| WHAT IS BEING ASKED |
Leave out all pictures. Return exactly the lines from the top of the material through the line containing "lin('7a8f3c'), lin('a8b060'), 30)".

-----

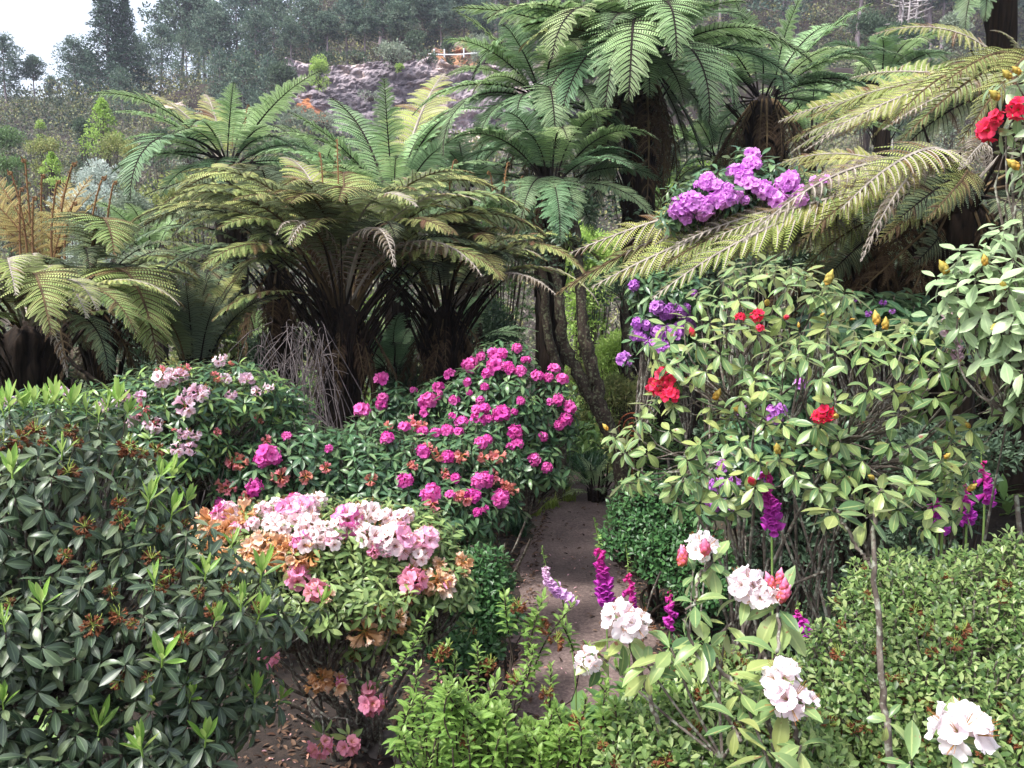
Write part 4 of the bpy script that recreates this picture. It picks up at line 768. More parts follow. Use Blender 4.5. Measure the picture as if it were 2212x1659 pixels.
M['p_magenta'] = petalmat('petal_magenta', [(0, lin('c84098')), (0.35, lin('de58ac')), (1, lin('ee7ec6'))], [(0, lin('cc3c9c')), (1, lin('dc50b0'))])
M['p_coral'] = petalmat('petal_faded_coral', [(0, lin('c87850')), (0.5, lin('e07a84')), (1, lin('efa0ac'))], [(0, lin('bf8258')), (1, lin('dc9080'))])
M['p_pinkwhite'] = petalmat('petal_pink_white', [(0, lin('f3c9d8')), (0.5, lin('fbe6ea')), (1, lin('fff4f2'))], [(0, lin('f7cfe4')), (0.5, lin('f3a6d4')), (1, lin('ea62b4'))], vary=0.35, bias=.68)
M['p_peach'] = petalmat('petal_faded_peach', [(0, lin('e6b478')), (0.5, lin('f4d2b4')), (1, lin('fbe8da'))], [(0, lin('c08848')), (1, lin('dca878'))], vary=0.4)
M['p_pink'] = petalmat('petal_rose_pink', [(0, lin('d05a8a')), (0.5, lin('e886b4')), (1, lin('f3a8cb'))], [(0, lin('e09a80')), (1, lin('ee9fb6'))])
M['p_blush'] = petalmat('petal_blush_trumpet', [(0, lin('d97f9a')), (0.4, lin('f0cddb')), (1, lin('f8ecf1'))], [(0, lin('dba0b8')), (1, lin('e9c3dc'))])
M['p_white'] = petalmat('petal_white', [(0, lin('e8d6b8')), (0.3, lin('f8eef0')), (1, lin('fdf7f8'))], [(0, lin('efcfd8')), (1, lin('fbeef4'))])
M['p_red'] = petalmat('petal_crimson', [(0, lin('a00828')), (0.4, lin('dd1440')), (1, lin('f0285a'))], [(0, lin('c01030')), (1, lin('f2486e'))])
M['p_lilac'] = petalmat('petal_lilac', [(0, lin('d070d0')), (0.4, lin('e28ae2')), (1, lin('f2b6f2'))], [(0, lin('cc70d4')), (1, lin('e494ea'))])
M['p_purple'] = petalmat('petal_purple', [(0, lin('ac5cc0')), (0.4, lin('c474d4')), (1, lin('dc9ee8'))], [(0, lin('aa54c0')), (1, lin('cc82dc'))])
M['stamen'] = petalmat('stamen_yellow', [(0, lin('c8b860')), (1, lin('b06a40'))])
M['bud_yellow'] = petalmat('bud_scales', [(0, lin('8f5a24')), (0.4, lin('b98a36')), (1, lin('e3c66a'))], [(0, lin('7a6a34')), (1, lin('c5b45c'))], 0.15)
M['bud_red'] = petalmat('bud_red_tip', [(0, lin('7a5a2a')), (0.4, lin('b06a40')), (0.6, lin('cf2f4a')), (1, lin('e0486a'))], None, 0.2)
M['shoot_green'] = barkmat('young_stalk', lin('7a8f3c'), lin('a8b060'), 30)

def blossom_T(open_=0.9, size=1.0, tube=0.5, n=4, ruffle=0.12, droop=0.5):
    """a five-lobed funnel opening along +x; length about 1"""
    V, Fc, Lv = [], [], []; k = 0
    s = np.concatenate([np.linspace(0, 0.6, n), [0.78, 0.9, 0.97, 1.0]]); t = np.linspace(-1, 1, 5); n = len(s) - 2
    for i in range(5):
        a0 = i / 5 * 2 * np.pi
        S, Tt = np.meshgrid(s, t, indexing='ij')
        rad = 0.06 + (tube * S ** 1.5) * 0.5 + open_ * smooth(0.45, 1.0, S) * 0.45
        wid = np.where(S < 0.55, 1.0, 1.18 * np.sqrt(np.maximum(0.06, 1 - (np.maximum(S - 0.55, 0) / 0.46) ** 3.2)))
        ang = a0 + Tt * wid * np.pi / 5
        x = S * 0.9 - droop * smooth(0.6, 1.0, S) * 0.35 - 0.08 * Tt ** 2 * S + ruffle * np.sin(Tt * 5 + i * 2) * smooth(0.6, 1, S) * 0.6
        V.append(np.stack([x, rad * np.cos(ang), rad * np.sin(ang)], -1).reshape(-1, 3)); Fc.append(grid_faces(n + 2, 5) + k); k += (n + 2) * 5
        Lv.append(np.stack([S, Tt, 0 * S], -1).reshape(-1, 3))
    return dict(v=np.concatenate(V) * size, f=np.concatenate(Fc), l=np.concatenate(Lv))

BL_OPEN = blossom_T(1.0, 1.0, 0.5, 3); BL_TRUMPET = blossom_T(0.55, 1.0, 0.7, 4); BL_LIMP = blossom_T(0.32, 1.0, 0.55, 3, 0.22, 0.15)
PETAL_DRY = leaf_T(0.35, 5, 0.8, 0.3)

def truss_mb(kind, seed):
    """a flower head, about 1 unit across, its stalk coming up along +z"""
    rng = np.random.default_rng(seed + 1000); mb = MB()
    if kind == 'dead':
        n = 16; d = nrm(rng.normal(0, 1, (n, 3)) * [1, 1, 0.6] + [0, 0, 0.25])
        scatter(mb, BL_LIMP, basis(nrm(d + [0, 0, -0.5]), rng.normal(0, 1, (n, 3))), d * 0.12, rng.uniform(0.25, 0.42, n) [:, None] * np.array([[1, 0.7, 0.5]]), rng.random(n), 0)
        e = nrm(rng.normal(0, 1, (9, 3)) + [0, 0, 1.0]); t = np.linspace(0, 1, 5)
        pts = e[:, None] * (t * 0.45)[None, :, None] + rng.normal(0, 0.02, (9, 5, 3)) + np.array([0, 0, 0.1]) * (t ** 2)[None, :, None]
        tubes(mb, pts, np.full((9, 5), 0.014), 4, 1); return mb
    n = dict(round=17, loose=9, limp=11, trumpet=6, open=12, big=8)[kind]
    n = max(5, int(n * rng.uniform(0.75, 1.1))); k = np.arange(n) + 0.5; phi = k * 2.39996 + rng.normal(0, 0.15, n)
    zmin = dict(round=-0.25, loose=-0.15, limp=-0.55, trumpet=-0.35, open=-0.2, big=-0.1)[kind]
    z = 1 - (1 - zmin) * k / n; rr = np.sqrt(np.maximum(0, 1 - z * z))
    d = nrm(np.stack([rr * np.cos(phi), rr * np.sin(phi), z], -1) + rng.normal(0, 0.09, (n, 3)))
    if kind == 'limp': d = nrm(d + [0, 0, -0.55])
    if kind == 'trumpet': d = nrm(d + [0, 0, -0.35])
    T = dict(round=BL_OPEN, loose=BL_OPEN, limp=BL_LIMP, trumpet=BL_TRUMPET, open=BL_OPEN, big=BL_OPEN)[kind]
    sz = dict(round=0.37, loose=0.4, limp=0.42, trumpet=0.42, open=0.36, big=0.47)[kind]; off = dict(round=0.2, loose=0.15, limp=0.12, trumpet=0.1, open=0.18, big=0.12)[kind]
    scatter(mb, T, basis(d, rng.normal(0, 1, (n, 3))), d * off, sz * rng.uniform(0.7, 1.2, n), rng.random(n), 0)
    t = np.linspace(0, 1, 3)
    tubes(mb, (d * off)[:, None] * t[None, :, None] + np.array([0, 0, -0.12]) * (1 - t)[None, :, None], np.full((n, 3), 0.016), 4, 1)
    if kind in ('open', 'trumpet', 'loose', 'big'):
        m = n * 5; b = np.repeat(d * off, 5, 0); dd = nrm(np.repeat(d, 5, 0) + rng.normal(0, 0.16, (m, 3))); l = sz * rng.uniform(0.85, 1.15, m); t = np.linspace(0, 1, 4)
        tubes(mb, b[:, None] + dd[:, None] * (l[:, None] * t)[..., None] + np.array([0, 0, 0.07]) * (t ** 2)[None, :, None], np.full((m, 4), 0.006), 3, 1)
    return mb

_tc = {}
def truss_mesh(kind, mat, seed):
    key = (kind, mat, seed)
    if key not in _tc: _tc[key] = truss_mb(kind, seed).mesh('flower_head', [M[mat], M['stamen'] if kind != 'dead' else M['shoot_green']])
    return _tc[key]

def bud_mesh(mat):
    key = ('bud', mat)
    if key not in _tc:
        mb = MB(); K, S = 10, 10; s = np.linspace(0, 1, K); r = 0.24 * np.sin(np.pi * np.clip(s, 0, 1) ** 0.75) ** 0.8 * (1 - 0.35 * s) + 0.012
        ang = np.arange(S) / S * 2 * np.pi; rr = r[:, None] * (1 + 0.1 * np.cos(ang * 5 + s[:, None] * 6))
        V = np.stack([rr * np.cos(ang), rr * np.sin(ang), np.repeat(s[:, None], S, 1)], -1); i, j = np.meshgrid(np.arange(K - 1), np.arange(S), indexing='ij'); j2 = (j + 1) % S
        l = np.zeros_like(V); l[..., 0] = s[:, None]; l[..., 2] = 0.5
        mb.add(V.reshape(-1, 3), np.stack([i * S + j, i * S + j2, (i + 1) * S + j2, (i + 1) * S + j], -1).reshape(-1, 4), l.reshape(-1, 3))
        sc = leaf_T(0.8, 4, 0.3, -0.2); n = 14; a = np.arange(n) * 2.4; z = np.linspace(0.0, 0.5, n)
        d = np.stack([0.12 * np.cos(a), 0.12 * np.sin(a), np.ones(n)], -1); rb = 0.2 + 0.06 * np.sin(z * 5); b = np.stack([rb * np.cos(a), rb * np.sin(a), z], -1)
        scatter(mb, sc, basis(d, np.stack([np.cos(a), np.sin(a), 0 * a], -1)), b, np.full(n, 0.34), np.linspace(0, 1, n))
        _tc[key] = mb.mesh('bud', [M[mat]])
    return _tc[key]

def orient(o, axis, rng):
    z = Vector(axis).normalized(); q = z.to_track_quat('Z', 'Y'); o.rotation_mode = 'QUATERNION'
    from mathutils import Quaternion
    o.rotation_quaternion = q @ Quaternion((0, 0, 1), rng.random() * 6.283)

def hit_lobes(lobes, U, V):
    d = ray(U, V); best = None; near = None
    for c, r in lobes:
        oc = (CAM - c) / r; dd = d / r; a = dd @ dd; b = oc @ dd; q = oc @ oc - 1; disc = b * b - a * q
        if disc >= 0:
            t = (-b - math.sqrt(disc)) / a
            if t > 0.3 and (best is None or t < best[0]): best = (t, nrm(((CAM + d * t) - c) / r / r))
        t = -b / a; pt = oc + dd * t; ds = pt @ pt
        if near is None or ds < near[0]: near = (ds, t, nrm((CAM + d * t - c) / r / r))
    if best is None: best = (near[1], near[2])
    return CAM + d * best[0], best[1]

def rosettes(mb, T, pos, axis, nleaf, L, el0, el1, rng, mat=0, jit=9, Lj=0.22, off=0.006, rbias=None):
    """whorls of leaves; el0, el1 degrees above the plane across the axis, innermost to outermost"""
    N = len(pos); axis = nrm(axis)
    e1 = nrm(np.cross(axis, np.where(np.abs(axis[:, 2:3]) > 0.9, np.array([1.0, 0, 0]), np.array([0, 0, 1.0])))); e2 = np.cross(axis, e1)
    j = np.arange(nleaf); az = rng.random((N, 1)) * 6.283 + j * 2.39996 + rng.normal(0, 0.22, (N, nleaf))
    el = np.radians(el0 + (el1 - el0) * (j / max(1, nleaf - 1)) + rng.normal(0, jit, (N, nleaf)))
    d = (np.cos(el) * np.cos(az))[..., None] * e1[:, None] + (np.cos(el) * np.sin(az))[..., None] * e2[:, None] + np.sin(el)[..., None] * axis[:, None]
    up = np.repeat(axis[:, None], nleaf, 1) + rng.normal(0, 0.18, (N, nleaf, 3))
    d = d.reshape(-1, 3); t = np.repeat(pos, nleaf, 0) + d * off - np.repeat(axis, nleaf, 0) * (np.tile(j, N)[:, None] * off * 0.7)
    s = np.repeat(np.atleast_1d(L) if np.ndim(L) else np.full(N, L), nleaf) * rng.uniform(1 - Lj, 1 + Lj, N * nleaf)
    r = rng.random(N * nleaf) if rbias is None else np.clip(np.repeat(rbias, nleaf) + rng.normal(0, 0.2, N * nleaf), 0, 1)
    sc = np.stack([s, s * rng.uniform(0.85, 1.15, len(s)), s], -1)
    Ts = T if isinstance(T, (list, tuple)) else [T]; pick = rng.integers(0, len(Ts), len(d)); Bs = basis(d, up.reshape(-1, 3))
    for q, Tq in enumerate(Ts):
        k = pick == q
        if k.any(): scatter(mb, Tq, Bs[k], t[k], sc[k], r[k], mat)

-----

| REPLY TO THE EXERCISE |
Write part 4 of the bpy script that recreates this picture. It picks up at line 768. More parts follow. Use Blender 4.5. Measure the picture as if it were 2212x1659 pixels.
M['p_magenta'] = petalmat('petal_magenta', [(0, lin('c84098')), (0.35, lin('de58ac')), (1, lin('ee7ec6'))], [(0, lin('cc3c9c')), (1, lin('dc50b0'))])
M['p_coral'] = petalmat('petal_faded_coral', [(0, lin('c87850')), (0.5, lin('e07a84')), (1, lin('efa0ac'))], [(0, lin('bf8258')), (1, lin('dc9080'))])
M['p_pinkwhite'] = petalmat('petal_pink_white', [(0, lin('f3c9d8')), (0.5, lin('fbe6ea')), (1, lin('fff4f2'))], [(0, lin('f7cfe4')), (0.5, lin('f3a6d4')), (1, lin('ea62b4'))], vary=0.35, bias=.68)
M['p_peach'] = petalmat('petal_faded_peach', [(0, lin('e6b478')), (0.5, lin('f4d2b4')), (1, lin('fbe8da'))], [(0, lin('c08848')), (1, lin('dca878'))], vary=0.4)
M['p_pink'] = petalmat('petal_rose_pink', [(0, lin('d05a8a')), (0.5, lin('e886b4')), (1, lin('f3a8cb'))], [(0, lin('e09a80')), (1, lin('ee9fb6'))])
M['p_blush'] = petalmat('petal_blush_trumpet', [(0, lin('d97f9a')), (0.4, lin('f0cddb')), (1, lin('f8ecf1'))], [(0, lin('dba0b8')), (1, lin('e9c3dc'))])
M['p_white'] = petalmat('petal_white', [(0, lin('e8d6b8')), (0.3, lin('f8eef0')), (1, lin('fdf7f8'))], [(0, lin('efcfd8')), (1, lin('fbeef4'))])
M['p_red'] = petalmat('petal_crimson', [(0, lin('a00828')), (0.4, lin('dd1440')), (1, lin('f0285a'))], [(0, lin('c01030')), (1, lin('f2486e'))])
M['p_lilac'] = petalmat('petal_lilac', [(0, lin('d070d0')), (0.4, lin('e28ae2')), (1, lin('f2b6f2'))], [(0, lin('cc70d4')), (1, lin('e494ea'))])
M['p_purple'] = petalmat('petal_purple', [(0, lin('ac5cc0')), (0.4, lin('c474d4')), (1, lin('dc9ee8'))], [(0, lin('aa54c0')), (1, lin('cc82dc'))])
M['stamen'] = petalmat('stamen_yellow', [(0, lin('c8b860')), (1, lin('b06a40'))])
M['bud_yellow'] = petalmat('bud_scales', [(0, lin('8f5a24')), (0.4, lin('b98a36')), (1, lin('e3c66a'))], [(0, lin('7a6a34')), (1, lin('c5b45c'))], 0.15)
M['bud_red'] = petalmat('bud_red_tip', [(0, lin('7a5a2a')), (0.4, lin('b06a40')), (0.6, lin('cf2f4a')), (1, lin('e0486a'))], None, 0.2)
M['shoot_green'] = barkmat('young_stalk', lin('7a8f3c'), lin('a8b060'), 30)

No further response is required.